Challenge – Begin with the first line below and retype each line exactly through the line containing "SC.camera = cam". Any pictures are to be left out.

Provided material –
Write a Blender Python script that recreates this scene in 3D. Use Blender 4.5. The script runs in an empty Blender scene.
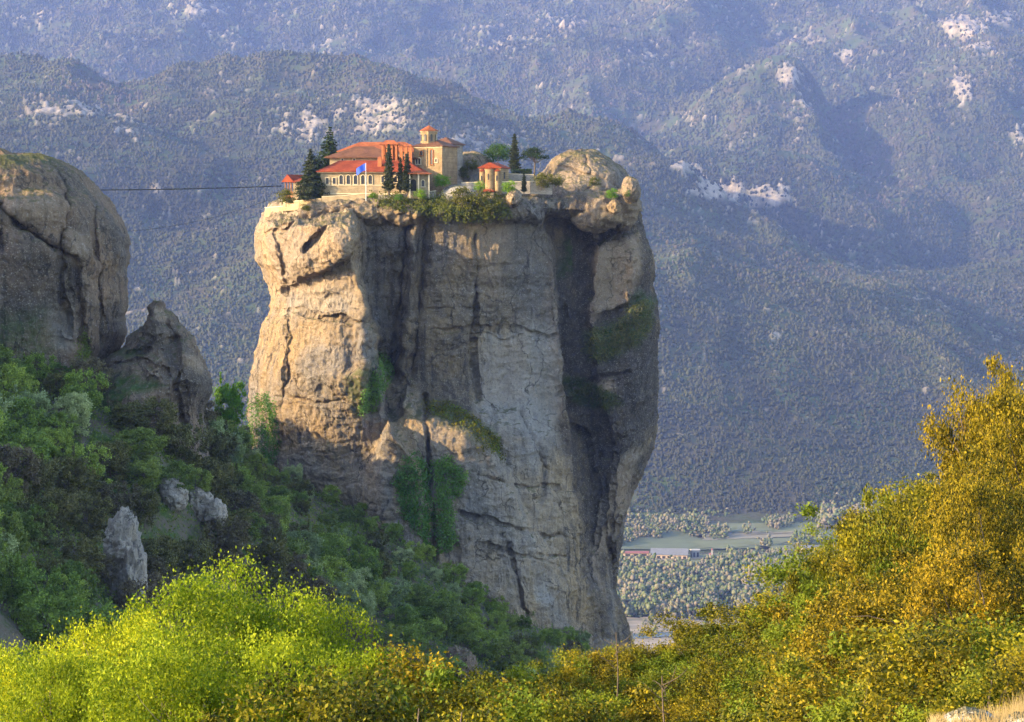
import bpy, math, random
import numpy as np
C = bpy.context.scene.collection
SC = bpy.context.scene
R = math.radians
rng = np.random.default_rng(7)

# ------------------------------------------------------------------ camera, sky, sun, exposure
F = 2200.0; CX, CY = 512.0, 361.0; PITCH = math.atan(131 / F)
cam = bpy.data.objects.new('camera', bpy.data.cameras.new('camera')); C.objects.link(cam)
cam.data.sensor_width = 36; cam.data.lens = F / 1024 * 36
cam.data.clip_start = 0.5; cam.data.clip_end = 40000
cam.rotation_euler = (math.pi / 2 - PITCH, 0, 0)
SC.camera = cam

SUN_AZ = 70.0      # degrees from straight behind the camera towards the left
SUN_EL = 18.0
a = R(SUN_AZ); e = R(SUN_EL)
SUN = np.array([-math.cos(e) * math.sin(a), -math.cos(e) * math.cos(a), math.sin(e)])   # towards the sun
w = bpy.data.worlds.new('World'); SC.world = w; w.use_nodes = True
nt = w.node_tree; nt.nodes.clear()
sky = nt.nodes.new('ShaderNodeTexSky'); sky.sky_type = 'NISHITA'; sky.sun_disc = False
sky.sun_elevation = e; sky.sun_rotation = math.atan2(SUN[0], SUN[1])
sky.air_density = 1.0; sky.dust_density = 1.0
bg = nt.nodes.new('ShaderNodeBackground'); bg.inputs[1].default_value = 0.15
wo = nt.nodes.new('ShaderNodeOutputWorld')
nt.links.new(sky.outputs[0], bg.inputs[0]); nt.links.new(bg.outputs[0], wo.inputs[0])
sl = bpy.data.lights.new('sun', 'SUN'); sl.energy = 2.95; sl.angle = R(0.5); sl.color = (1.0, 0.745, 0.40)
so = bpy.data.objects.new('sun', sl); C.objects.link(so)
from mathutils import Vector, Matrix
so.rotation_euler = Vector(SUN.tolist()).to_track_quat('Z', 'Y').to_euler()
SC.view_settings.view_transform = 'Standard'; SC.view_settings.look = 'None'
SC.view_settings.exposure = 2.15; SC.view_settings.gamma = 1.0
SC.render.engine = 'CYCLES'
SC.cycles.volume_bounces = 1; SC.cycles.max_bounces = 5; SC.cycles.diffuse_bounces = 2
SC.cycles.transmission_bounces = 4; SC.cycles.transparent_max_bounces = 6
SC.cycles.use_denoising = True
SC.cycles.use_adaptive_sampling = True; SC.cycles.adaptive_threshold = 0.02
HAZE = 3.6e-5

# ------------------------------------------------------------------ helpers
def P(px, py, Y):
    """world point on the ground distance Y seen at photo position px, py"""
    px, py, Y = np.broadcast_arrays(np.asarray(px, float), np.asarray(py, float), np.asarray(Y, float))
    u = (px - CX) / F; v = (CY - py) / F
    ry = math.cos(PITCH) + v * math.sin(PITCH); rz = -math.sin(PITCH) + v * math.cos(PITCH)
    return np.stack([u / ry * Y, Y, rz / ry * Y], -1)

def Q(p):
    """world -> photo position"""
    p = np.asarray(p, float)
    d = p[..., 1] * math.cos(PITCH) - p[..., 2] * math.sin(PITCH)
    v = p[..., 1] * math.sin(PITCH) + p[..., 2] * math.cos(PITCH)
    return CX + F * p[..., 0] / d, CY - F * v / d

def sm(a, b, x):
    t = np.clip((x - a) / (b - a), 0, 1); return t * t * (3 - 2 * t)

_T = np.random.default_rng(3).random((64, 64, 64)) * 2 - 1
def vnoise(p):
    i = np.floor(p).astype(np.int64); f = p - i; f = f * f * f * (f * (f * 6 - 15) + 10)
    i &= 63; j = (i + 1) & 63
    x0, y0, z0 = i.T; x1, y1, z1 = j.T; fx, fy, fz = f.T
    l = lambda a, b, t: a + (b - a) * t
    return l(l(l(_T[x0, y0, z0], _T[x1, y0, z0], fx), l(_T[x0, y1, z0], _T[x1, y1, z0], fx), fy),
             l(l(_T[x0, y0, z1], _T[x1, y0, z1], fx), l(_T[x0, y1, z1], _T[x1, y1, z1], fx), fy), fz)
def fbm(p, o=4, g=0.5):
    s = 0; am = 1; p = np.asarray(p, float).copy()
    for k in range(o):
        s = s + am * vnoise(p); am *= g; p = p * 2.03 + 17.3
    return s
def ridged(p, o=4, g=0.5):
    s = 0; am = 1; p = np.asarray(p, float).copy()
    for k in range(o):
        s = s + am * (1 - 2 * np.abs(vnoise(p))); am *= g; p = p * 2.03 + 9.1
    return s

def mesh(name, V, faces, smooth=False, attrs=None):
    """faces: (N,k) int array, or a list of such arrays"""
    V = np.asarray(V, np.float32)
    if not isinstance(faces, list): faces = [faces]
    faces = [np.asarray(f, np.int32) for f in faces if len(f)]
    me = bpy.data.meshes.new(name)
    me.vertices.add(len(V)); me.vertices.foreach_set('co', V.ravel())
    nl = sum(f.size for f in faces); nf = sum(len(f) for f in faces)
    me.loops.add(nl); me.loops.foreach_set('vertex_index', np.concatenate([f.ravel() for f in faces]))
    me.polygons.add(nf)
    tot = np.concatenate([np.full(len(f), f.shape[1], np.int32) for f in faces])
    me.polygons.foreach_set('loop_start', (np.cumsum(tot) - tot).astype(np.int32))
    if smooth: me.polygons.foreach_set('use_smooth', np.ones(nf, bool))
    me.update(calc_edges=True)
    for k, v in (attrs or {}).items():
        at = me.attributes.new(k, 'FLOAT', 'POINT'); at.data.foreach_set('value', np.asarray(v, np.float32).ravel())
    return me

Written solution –
Write a Blender Python script that recreates this scene in 3D. Use Blender 4.5. The script runs in an empty Blender scene.
import bpy, math, random
import numpy as np
C = bpy.context.scene.collection
SC = bpy.context.scene
R = math.radians
rng = np.random.default_rng(7)

# ------------------------------------------------------------------ camera, sky, sun, exposure
F = 2200.0; CX, CY = 512.0, 361.0; PITCH = math.atan(131 / F)
cam = bpy.data.objects.new('camera', bpy.data.cameras.new('camera')); C.objects.link(cam)
cam.data.sensor_width = 36; cam.data.lens = F / 1024 * 36
cam.data.clip_start = 0.5; cam.data.clip_end = 40000
cam.rotation_euler = (math.pi / 2 - PITCH, 0, 0)
SC.camera = cam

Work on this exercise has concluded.